Jun 13, 2016

This Bullet Journal Thing

So how am I faring with this project? Not so swimmingly, I must say. Should I, perhaps, post about this less often? Like once a month or something? Not enough time going on between update and update (this is only the third post, and granted, my last three post have been about the bullet journal, but isn't that too early to complain?)? Who knows. I'm determined to stick to this project until the end of the notebook I'm using - as I said previously, in some other post - or the end of the year... whatever I feel like it. I'm still watching videos of people bullet journaling and how they set it up, but then, the more I look at it - and now that I'm using the system - the more I realize that this isn't cut for my style. Hey, you have to face the music, don't you? So here are a couple of my latest spreads.

Daily Spread
First of, the notations started all to flow into each other, so I had to break out my coloring pencils and put up some color into the bullet journal, shading the boxes (or banners) for the days so I could more easily make those out from the general flow of scribling. That's nice if you have time and the inclination to do so, BUT not so much fun when you are not filling up your "Today" the night before on the place you normally do and where you keep your colors. And that's where some of my issues with the system start.

I know that to make a habit you have to stick to it and keep doing it for a while and yadda-yadda-yadda, BUT there are things I know about myself and I know that they would requiere quite an amount of effort and time that do not compensate the expected benefits. (Sorry, economist here, I do analyze things like this on a Cost-Benefit basis. Everybody should, I think, but then, that's just me.) Normally I'm not very productive at night, save if I'm studying, but even for that, I can't just jump into the book at 9 pm and study all the way until 1 am or so. No, I don't work that way. I have a process for studying at night, which is pointless to detail now, but the thing is that I don't relate to studying as a "routine" thing I do. My mind sees studying as a different type of activity, specially because I don't study at night always. I study in "time pockets", which is not the same as to say when I have free time, but in carved little moments when I can make time for it, and these pockets are flexible, movable, from one point to the next. A habit would require a fixed time, and my fixed times are better settled during the early hours of the day, which is why I rather wake up earlier to do my exercise routine, than wait to do it at night.

I normally wake up really early, so by night I'm normally quite tired. If I have to study, I know I can muster some time before my brain teflons-up and nothing stick to it anymore, but to think that I still have to plan the next day out? Yeah, not gonna happen. Hell, sometimes even cooking up the easiest meal, or making a sandwich is a HUGE effort! Planning? Out of the question.

I've been planning for a whole week now with the bullet journal system, and if I have planned out my day the day before twice, that's been a lot. Copying down lists every day, trying to figure out good ways to put in my movable tasks - which in my filofax I just write up one day, and they remain there, maybe copied over for the next week, or written in the "this week" box... - and using post-its and fearing that I might end up losing my tasks because of way too many post-its crowding the place... Is it a mechanism to make me work though the list faster?
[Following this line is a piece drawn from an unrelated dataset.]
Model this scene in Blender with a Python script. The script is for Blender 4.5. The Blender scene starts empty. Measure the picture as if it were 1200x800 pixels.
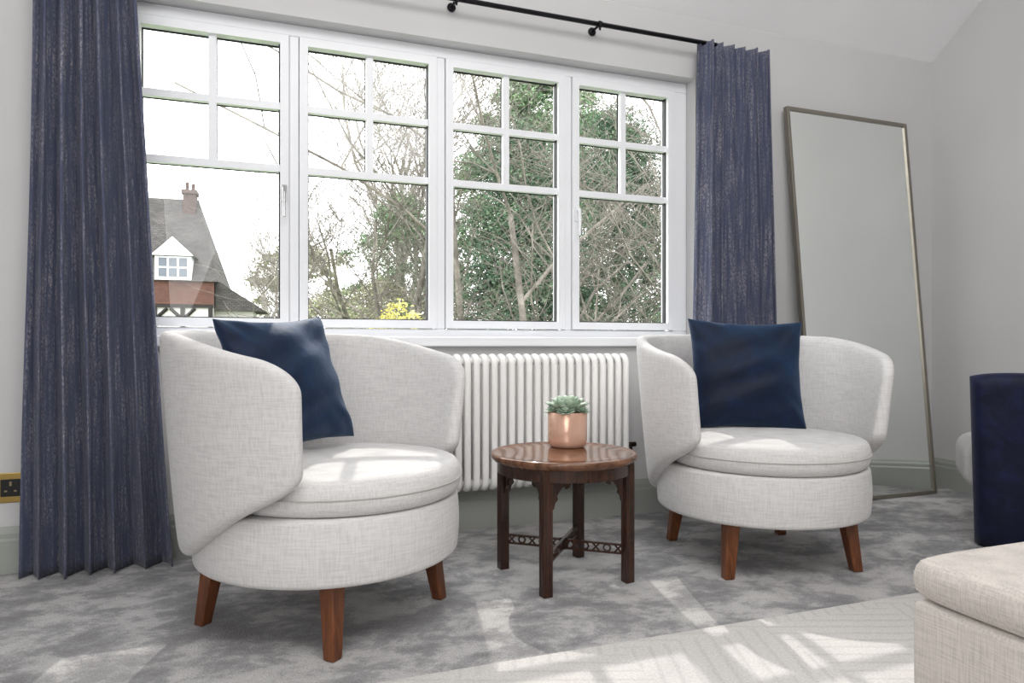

I don't know, but I definitively don't appreciate the pressure.

As you can see in the picture above, I started using the "coding" suggested in the original bullet journal system, with the dots, circles and dashes. Don't really do it for me either. It's simpler that the boxes I was using - which I use in my filofax - but I'm still not there yet. What's my problem with them? Basically that they "disappear" from my sight. They become a listing and I don't see at one glance what's a note, an appointment or a task. I'm kind of using my filofax system by notating appointments at the left and tasks at the right, and now decided to import more from my FF by adding color coding into it as well. We shall see how that works in the future.

I did add other spreads, like a new spread for tracking my university subjects, and I like it, but then again, that's something I can easily do and refer to in my filofax, using a segment in one of my sections.

Subject Track for University
The thing I'm taking from the bullet journal so far is that it's a system that present definitively some challenges for proper future planning, doesn't quite give you (or at least me) enough peace of mind to make sure all your important tasks and appointments were dutifully recorded in the right dates (particularly for those of us who actually fix appointments or dates months in advance), and basically requires more time spent on planning than traditional systems.

Personally, I think the filofax system fills my needs about time planning much better. I don't have to worry about noting down every time I have class, or a test or so, per month, per day, per week. I don't have to fret I'm too tired and forget to file in something important, because a lot of important things were noted down the day I knew about them, so I don't have to deal with them now. In this first week of the project, though I used the system, I've been leaning heavily on my filofax to get things done and keep myself on task.

Wonder if with a little more of time, I'll change my mind about this.